Galway Pro-Choice call on government to review “restrictive legislation”

Galway Pro-Choice is gearing up for the annual March For Choice in Dublin on Saturday. Galway Pulse spoke to Nikita Carragher from the group to hear what they’re marching for.

The group, Galway Pro-Choice is a grassroots feminist-led organisation that has campaigned for abortion rights since 2012. The annual March For Choice is a protest rally organised by the Abortion Rights Campaign. 

This year’s theme is Abortion on Demand, Without Apology. Nikita explains how important it is to keep fighting for these rights. “It is a bittersweet thing as we’re very proud of Repeal but at the same time we haven’t fully achieved it, we’re still fighting for it,” she stated.

Barriers to abortion

She tells Galway Pulse that there are still many barriers in the way of free, safe, and legal abortion in Ireland. In 2021, “206 people still had to travel for an abortion.”

“In the cases of fatal fetal abnormality it’s often the case now that they’re still having to travel as the access for care is just not there,” she said.

Galway Pro-Choice

The Galway Pro-Choice group call on the government to review the three-day wait period before accessing abortion care, as well as the 12-week limit for abortion.

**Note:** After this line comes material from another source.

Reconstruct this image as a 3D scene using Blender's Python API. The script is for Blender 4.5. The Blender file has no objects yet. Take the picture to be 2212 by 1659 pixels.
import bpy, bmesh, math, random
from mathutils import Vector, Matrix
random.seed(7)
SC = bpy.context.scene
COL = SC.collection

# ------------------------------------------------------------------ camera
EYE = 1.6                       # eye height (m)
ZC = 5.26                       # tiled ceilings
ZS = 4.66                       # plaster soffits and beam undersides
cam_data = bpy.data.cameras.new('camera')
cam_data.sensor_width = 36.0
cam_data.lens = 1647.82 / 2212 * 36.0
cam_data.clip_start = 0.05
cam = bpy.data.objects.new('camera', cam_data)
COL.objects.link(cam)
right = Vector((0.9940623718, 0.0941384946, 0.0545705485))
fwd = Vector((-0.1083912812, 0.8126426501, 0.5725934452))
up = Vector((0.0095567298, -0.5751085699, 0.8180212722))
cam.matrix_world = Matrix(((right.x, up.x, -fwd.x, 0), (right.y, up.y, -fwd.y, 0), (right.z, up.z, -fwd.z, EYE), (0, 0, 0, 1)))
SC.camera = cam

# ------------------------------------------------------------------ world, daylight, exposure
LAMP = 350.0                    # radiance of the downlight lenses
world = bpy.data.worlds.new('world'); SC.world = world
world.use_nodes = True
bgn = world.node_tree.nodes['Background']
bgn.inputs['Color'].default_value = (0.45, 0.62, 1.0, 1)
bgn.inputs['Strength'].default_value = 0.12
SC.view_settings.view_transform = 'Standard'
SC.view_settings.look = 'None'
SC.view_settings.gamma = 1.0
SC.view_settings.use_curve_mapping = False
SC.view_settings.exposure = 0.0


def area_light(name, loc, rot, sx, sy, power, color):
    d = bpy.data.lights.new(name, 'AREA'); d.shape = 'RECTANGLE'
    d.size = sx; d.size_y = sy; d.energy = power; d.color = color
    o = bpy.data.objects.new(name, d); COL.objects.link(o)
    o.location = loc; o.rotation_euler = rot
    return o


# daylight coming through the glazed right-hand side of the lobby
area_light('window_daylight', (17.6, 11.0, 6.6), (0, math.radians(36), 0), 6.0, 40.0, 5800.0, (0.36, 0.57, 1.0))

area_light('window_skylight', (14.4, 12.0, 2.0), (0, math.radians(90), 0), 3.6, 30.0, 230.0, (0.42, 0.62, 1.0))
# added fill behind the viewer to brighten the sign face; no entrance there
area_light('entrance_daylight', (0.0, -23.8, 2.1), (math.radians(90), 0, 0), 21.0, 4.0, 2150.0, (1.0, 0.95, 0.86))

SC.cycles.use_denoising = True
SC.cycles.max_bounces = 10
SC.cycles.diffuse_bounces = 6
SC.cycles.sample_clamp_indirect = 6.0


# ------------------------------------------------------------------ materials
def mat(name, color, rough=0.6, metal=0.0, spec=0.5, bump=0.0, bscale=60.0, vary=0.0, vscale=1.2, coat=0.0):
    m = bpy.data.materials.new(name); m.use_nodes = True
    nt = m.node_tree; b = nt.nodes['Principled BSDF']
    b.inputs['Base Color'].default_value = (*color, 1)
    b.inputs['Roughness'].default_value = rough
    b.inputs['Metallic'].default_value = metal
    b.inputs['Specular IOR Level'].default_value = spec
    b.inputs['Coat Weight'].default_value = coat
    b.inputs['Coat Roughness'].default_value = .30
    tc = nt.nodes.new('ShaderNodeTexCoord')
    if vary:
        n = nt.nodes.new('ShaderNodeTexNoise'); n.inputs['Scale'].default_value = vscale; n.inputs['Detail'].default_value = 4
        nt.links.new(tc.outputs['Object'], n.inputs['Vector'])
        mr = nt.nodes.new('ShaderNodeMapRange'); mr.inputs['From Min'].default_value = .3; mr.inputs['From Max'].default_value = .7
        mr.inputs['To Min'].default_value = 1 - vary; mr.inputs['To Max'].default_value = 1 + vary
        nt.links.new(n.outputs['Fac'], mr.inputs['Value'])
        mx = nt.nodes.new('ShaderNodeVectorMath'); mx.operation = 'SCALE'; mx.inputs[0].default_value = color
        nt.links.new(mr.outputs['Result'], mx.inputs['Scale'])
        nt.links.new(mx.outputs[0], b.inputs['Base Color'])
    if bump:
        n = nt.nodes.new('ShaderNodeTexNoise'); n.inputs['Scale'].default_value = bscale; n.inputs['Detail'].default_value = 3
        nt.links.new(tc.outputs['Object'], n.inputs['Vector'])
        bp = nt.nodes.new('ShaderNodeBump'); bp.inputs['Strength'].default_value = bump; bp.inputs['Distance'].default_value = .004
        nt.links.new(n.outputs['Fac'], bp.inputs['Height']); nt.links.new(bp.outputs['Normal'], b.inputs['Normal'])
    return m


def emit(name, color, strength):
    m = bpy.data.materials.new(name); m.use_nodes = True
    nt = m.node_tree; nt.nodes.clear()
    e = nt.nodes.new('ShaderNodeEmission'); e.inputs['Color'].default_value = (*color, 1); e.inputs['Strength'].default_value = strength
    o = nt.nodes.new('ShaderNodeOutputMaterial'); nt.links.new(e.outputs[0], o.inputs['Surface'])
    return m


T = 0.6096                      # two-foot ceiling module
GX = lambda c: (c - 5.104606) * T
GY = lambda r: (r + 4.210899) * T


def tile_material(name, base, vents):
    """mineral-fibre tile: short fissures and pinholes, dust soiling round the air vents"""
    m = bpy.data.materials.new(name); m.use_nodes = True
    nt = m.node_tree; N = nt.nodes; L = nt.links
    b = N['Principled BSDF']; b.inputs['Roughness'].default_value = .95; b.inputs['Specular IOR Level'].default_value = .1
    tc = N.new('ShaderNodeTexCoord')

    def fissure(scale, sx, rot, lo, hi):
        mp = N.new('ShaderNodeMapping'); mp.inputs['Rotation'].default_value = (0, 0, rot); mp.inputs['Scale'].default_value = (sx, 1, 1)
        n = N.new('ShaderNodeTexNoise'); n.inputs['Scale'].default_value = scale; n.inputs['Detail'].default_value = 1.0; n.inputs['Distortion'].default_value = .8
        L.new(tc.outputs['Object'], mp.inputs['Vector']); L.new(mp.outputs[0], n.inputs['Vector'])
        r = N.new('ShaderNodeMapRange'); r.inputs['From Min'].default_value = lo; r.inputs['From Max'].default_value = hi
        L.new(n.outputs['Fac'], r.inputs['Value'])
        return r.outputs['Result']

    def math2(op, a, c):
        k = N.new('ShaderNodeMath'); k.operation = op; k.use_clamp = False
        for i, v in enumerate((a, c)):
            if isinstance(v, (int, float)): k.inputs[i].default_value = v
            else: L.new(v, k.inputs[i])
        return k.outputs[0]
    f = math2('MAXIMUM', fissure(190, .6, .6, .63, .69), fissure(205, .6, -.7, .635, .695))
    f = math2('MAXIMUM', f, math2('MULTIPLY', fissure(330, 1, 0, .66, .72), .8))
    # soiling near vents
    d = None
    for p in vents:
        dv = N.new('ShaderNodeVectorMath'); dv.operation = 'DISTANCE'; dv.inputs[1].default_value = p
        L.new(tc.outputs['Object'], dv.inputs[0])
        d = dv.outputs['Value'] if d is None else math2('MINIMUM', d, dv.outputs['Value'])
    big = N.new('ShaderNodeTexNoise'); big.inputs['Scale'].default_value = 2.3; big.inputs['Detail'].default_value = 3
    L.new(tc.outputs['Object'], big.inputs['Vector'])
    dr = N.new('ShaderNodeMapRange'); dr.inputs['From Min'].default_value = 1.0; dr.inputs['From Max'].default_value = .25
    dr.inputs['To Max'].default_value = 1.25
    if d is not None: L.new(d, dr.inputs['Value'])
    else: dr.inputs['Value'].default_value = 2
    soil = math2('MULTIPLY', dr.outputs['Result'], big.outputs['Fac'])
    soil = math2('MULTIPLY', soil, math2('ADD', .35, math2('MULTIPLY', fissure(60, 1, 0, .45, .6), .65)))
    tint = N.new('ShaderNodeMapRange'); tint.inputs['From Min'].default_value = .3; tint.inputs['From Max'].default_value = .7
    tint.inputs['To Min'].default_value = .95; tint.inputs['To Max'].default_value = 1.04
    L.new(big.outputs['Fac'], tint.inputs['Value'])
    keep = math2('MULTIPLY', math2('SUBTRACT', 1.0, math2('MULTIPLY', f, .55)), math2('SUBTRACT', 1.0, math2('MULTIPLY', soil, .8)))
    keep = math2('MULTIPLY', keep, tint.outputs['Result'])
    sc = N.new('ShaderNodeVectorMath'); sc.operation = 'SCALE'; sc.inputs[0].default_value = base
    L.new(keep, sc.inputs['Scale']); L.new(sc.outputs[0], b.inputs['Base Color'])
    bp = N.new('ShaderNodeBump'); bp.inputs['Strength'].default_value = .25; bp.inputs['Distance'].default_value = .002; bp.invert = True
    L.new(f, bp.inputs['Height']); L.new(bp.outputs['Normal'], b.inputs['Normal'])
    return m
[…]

“We want the Government to see how restrictive the legislation actually is and how people are left behind. When we were fighting for Repeal we included all these people and they’re being left behind,” said Nikita.

“Those who are not able to travel are forced to stay pregnant. People who don’t have PPS numbers are forced to stay,” she explains.

Nikita voices concerns that it is the most vulnerable people, who are neglected in this legislation. For example, those living in Direct Provision or people from lower socioeconomic backgrounds who do not have the means to travel.

Criminalisation

Galway Pro-Choice also feels that criminalisation is a major issue.

“Criminalisation needs to be taken out of the legislation. Abortion is still criminalised, people who have gone over 12 weeks and sought help can still face criminalisation as well as health care providers.

“Health should not be a crime,” Nikita said.

Nikita speaks about how contentious objections can affect those in rural Ireland more where fewer services are available. “If there is a contentious objection there must be a referral to someone else in their area,” she said.

March to remember

The group is also marching to remember Savita Halappanavar who died in Galway in 2012 after her request for an abortion was denied.

“It is very important to remember Savita, and that should never happen again. It is slowly becoming a possibility with this restrictive legislation that it could happen again,” said Nikita.

Finally, Nikita mentions the importance of the government paying attention. “We’re asking the Government at this march to see that we need this legislation to be better and we need it to be more accessible.”